The founders of early financial cooperatives believed in ‘cooperation’. This was not a sentimental idea. It was seen as a practical tool for pooling financial and human resources where poverty was too great for individuals to escape by themselves. It required an almost obsessive focus on both prudent financial management and disciplined adherence to operational rules.
Democracy in private enterprise, and practical concern for poorer neighbours, are left-wing ideas. Prudent financial management and disciplined adherence to operational rules are more likely to be found on the right. For cooperation to work well, the left and right had to ‘clap’.
In much of the West, since the cooperative movement emerged a century or more ago, the concepts fused in early cooperatives have parted company both in politics and in the institutional fabric of our societies.

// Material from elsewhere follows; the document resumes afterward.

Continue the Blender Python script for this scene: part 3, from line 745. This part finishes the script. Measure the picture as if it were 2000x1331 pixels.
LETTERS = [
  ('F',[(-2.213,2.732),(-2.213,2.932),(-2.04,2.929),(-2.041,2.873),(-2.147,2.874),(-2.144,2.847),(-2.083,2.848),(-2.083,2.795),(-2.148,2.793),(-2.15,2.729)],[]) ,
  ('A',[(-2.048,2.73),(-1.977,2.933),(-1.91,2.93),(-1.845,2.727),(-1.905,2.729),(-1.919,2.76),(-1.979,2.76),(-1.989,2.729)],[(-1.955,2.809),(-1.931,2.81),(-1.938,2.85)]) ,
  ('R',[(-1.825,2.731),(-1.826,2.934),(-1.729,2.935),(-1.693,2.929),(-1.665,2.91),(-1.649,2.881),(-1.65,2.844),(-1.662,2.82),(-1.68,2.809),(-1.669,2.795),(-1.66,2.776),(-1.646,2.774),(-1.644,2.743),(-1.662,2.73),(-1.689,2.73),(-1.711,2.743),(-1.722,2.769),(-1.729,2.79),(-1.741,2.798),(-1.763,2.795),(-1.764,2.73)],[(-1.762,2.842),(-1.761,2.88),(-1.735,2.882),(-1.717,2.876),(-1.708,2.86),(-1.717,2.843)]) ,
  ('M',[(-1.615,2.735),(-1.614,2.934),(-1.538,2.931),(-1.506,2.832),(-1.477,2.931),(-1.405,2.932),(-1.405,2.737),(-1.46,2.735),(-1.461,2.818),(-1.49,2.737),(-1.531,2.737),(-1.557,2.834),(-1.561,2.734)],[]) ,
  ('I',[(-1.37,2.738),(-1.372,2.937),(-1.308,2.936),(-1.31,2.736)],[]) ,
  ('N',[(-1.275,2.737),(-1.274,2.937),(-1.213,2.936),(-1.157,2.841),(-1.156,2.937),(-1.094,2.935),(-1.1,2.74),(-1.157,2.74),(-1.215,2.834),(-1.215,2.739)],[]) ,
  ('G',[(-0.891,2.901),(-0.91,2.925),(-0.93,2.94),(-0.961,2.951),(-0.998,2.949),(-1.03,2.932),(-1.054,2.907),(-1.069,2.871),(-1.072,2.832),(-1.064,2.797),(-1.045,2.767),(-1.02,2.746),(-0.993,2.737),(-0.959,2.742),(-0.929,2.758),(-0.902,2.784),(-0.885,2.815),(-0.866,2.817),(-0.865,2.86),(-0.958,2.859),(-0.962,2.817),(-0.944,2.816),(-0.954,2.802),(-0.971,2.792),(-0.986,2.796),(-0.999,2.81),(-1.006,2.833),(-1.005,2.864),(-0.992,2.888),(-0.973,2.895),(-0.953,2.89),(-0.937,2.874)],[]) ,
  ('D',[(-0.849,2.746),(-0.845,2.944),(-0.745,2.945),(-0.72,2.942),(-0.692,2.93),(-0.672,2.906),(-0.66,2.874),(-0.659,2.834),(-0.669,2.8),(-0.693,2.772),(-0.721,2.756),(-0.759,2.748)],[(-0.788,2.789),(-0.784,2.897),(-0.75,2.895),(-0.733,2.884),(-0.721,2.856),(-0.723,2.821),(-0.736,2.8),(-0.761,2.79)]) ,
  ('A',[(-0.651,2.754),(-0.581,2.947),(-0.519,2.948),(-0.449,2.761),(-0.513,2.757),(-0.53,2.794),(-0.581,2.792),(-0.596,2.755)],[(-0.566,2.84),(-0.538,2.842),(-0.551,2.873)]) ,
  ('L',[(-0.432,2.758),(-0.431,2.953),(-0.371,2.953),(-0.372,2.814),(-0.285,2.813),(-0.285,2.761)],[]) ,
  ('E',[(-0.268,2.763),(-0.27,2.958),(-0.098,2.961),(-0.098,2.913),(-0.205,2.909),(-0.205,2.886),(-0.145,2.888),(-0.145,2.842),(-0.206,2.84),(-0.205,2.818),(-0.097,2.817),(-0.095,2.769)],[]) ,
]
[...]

Democratic enterprise and concern for poor people are now the domain of NGOs; organizations that often have a limited grasp of both financial management and operational discipline.
Conversely, modern Western credit unions, which are responsible first and foremost for protecting over a trillion dollars in member financial assets, have lost much of their zeal for democratic participation, and much of their concern for reaching poor people. With the right and left no longer clapping, the sound of private sector cooperation has fallen silent in much of the world. Can we change our attitudes enough to awaken hope once again, for the populations of the world’s villages?
Nice, Brett! Said another way perhaps, we need both head and heart.